Wenn beispielsweise die FDP um Christian Lindner auf „Innovationen“ warten
will, ist das nur eine Ausrede, um beim Klimaschutz untätig zu bleiben. Das hat
in der Klimaschutzbewegung zu Skepsis geführt, denn die Klimakrise duldet keine
Ausflüchte. Zudem sind die technischen Umsetzungen vielfach bereits vorhanden,
sie müssen nur endlich politische Rahmenbedingungen bekommen, unter denen sie
mit alten Technologien konkurrieren können.
Die zweite Herausforderung ist es, die Digitalisierung –
endlich – politisch zu gestalten. Denn nur durch kluge politische Rahmenbedingungen
können mögliche negative Effekte begrenzt werden und die positiven Effekte dem
Klimaschutz nutzen.
Dafür brauchen wir einen konkreten ökologischen Ordnungsrahmen für Daten- und Energiesparsamkeit sowie finanzielle Komponenten wie eine funktionierende und angemessene CO2-Bepreisung. Die deutsche und europäische Forschung muss die daten- und ressourcensparende Künstliche Intelligenz als unique selling point in den Mittelpunkt stellen.
Wir brauchen gemeinsam mit Mittelstand und Industrie entwickelte Nachhaltigkeits- und Wiederverwendungsstandards und ein Recht auf Reparatur bei digitalen Geräten. Deutschland soll Heimatmarkt und Taktgeber für die Anwendung dieser klima- und umweltschützenden Technologien werden. Schließlich wird es ohne ambitionierte Energieeffizienzstandards nicht gehen. Nur so bekommen wir die Rebound-Effekte in den Griff und können sicherstellen, dass die Einsparpotenziale nicht durch den Zubau an Rechenkapazität und digitaler Infrastruktur aufgefressen werden.

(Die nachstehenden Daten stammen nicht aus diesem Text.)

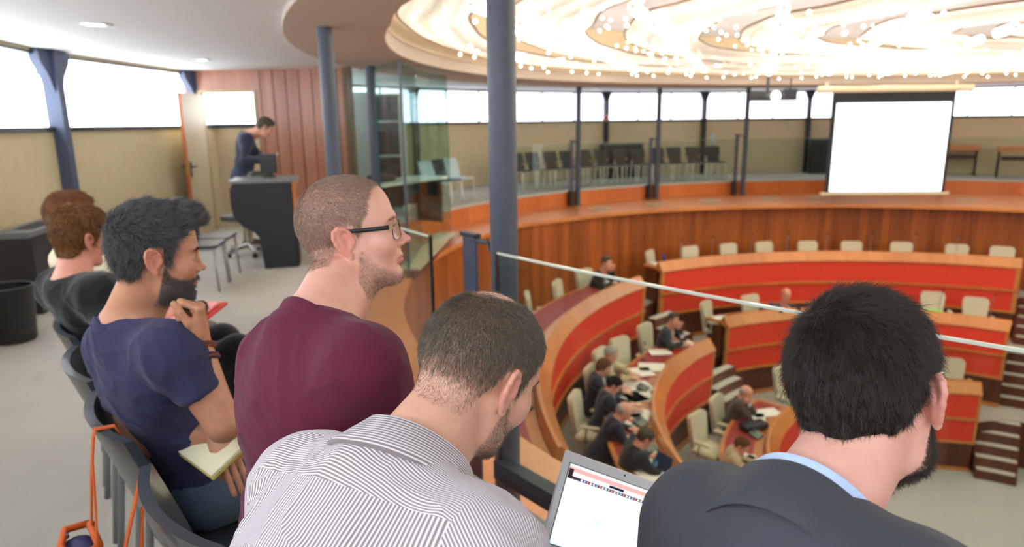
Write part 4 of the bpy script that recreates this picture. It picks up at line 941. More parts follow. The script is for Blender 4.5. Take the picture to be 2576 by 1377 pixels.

Nicht zuletzt müssen wir auch die Marktstruktur der digitalen Ökonomie in den Blick nehmen: Die derzeitige Konzentration auf wenige Akteure mit enormer Markt- und Datenmacht ist keine gute Basis für transformative Innovationen und ökologische Investitionen. Wir brauchen mehr und faireren Wettbewerb, wenn wir einen zukunftsfähigen und klimaschützenden Ordnungsrahmen schaffen wollen.
Matthi Bolte-Richter ist Sprecher für Digitalisierung der Grünen Landtagsfraktion NRW. Wibke Brems ist Sprecherin für Klimaschutz, Energie, Bergbausicherheit und Anti-Atom-Politik.